I don't know that there's anyone who would actually want to define it this way, or that it's even a conscious decision when it happens, but I find it no less plausible that even the consensus you describe can be used as a way of muting opposition or excluding it. Maybe it's cynical of me to say, but I feel like I've seen it happen much more often than not, even when the ideal of consensus is actively professed.

cgb

ps. Susan, that's exactly what Lori does, and I'm hoping to learn more about it...

pss. Mary, one of the things your analogy gets at that I really like is the idea that it's not all controllable, which is something that I think we forget all too often...

I was active on The WELL in the early 90s, my first experience in an on-line "community." One notion that developed there was the "hive mind." The metaphor is that each bee makes its own specific contribution, but in a structure that produces a greater whole.

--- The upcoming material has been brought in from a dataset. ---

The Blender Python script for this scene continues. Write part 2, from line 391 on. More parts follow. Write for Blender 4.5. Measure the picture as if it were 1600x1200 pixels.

And I agree that collaboration is probably a precursor to community. My most vivid experience on The WELL came when Time magazine published a cover story about a Carnegie-Mellon student who claimed to have developed a program to measure the amount of pornography on the Internet. Ted Koppel did a Nightline report the same day Time came out.

Several people on The WELL were suspicious, especially since this work had not been peer reviewed. It was published in the Georgetown Law Review, with endorsements from a couple anti-porn feminists.

The upshot was that over a three-day period, about a dozen of us shot holes in the Time story. An AP stringer in New York dug up stuff about the students earlier escapades in New Jersey. A Vanderbilt professor who was expert in Web measurment research found problems with his claims. A criminology professor in Chicago dug up some useful statutory material. A lawyer for the Electronic Frontier Foundation dug up useful material. My role was mostly as a summarizer and restater of what we knew and what we didn't.

Once we got the stuff documented and out, we embarrassed Time's science editor, who was on The WELL. And it created a minor scandal at Carnegie-Mellon about supervision of fake scholarship.

After all this went down, I invited a number of the participants who were in the Bay area to the house for a social gathering. Thus, only after we'd worked together online did we try to create some social networking.

I think this model happens with increasing frequency, but it doesn't fit our conventional model of networking so it's not recognized.

A more trivial example: I've gotten to know you (Collin) through this blog. So when I was riding the escalator up at Moscone Center at CCCC and read a name tag with Collin on a guy on the down escalator, I made the leap and called out to you. That was not exactly a bonding experience, but it could only happen if we'd first made a connection in an electronic environment.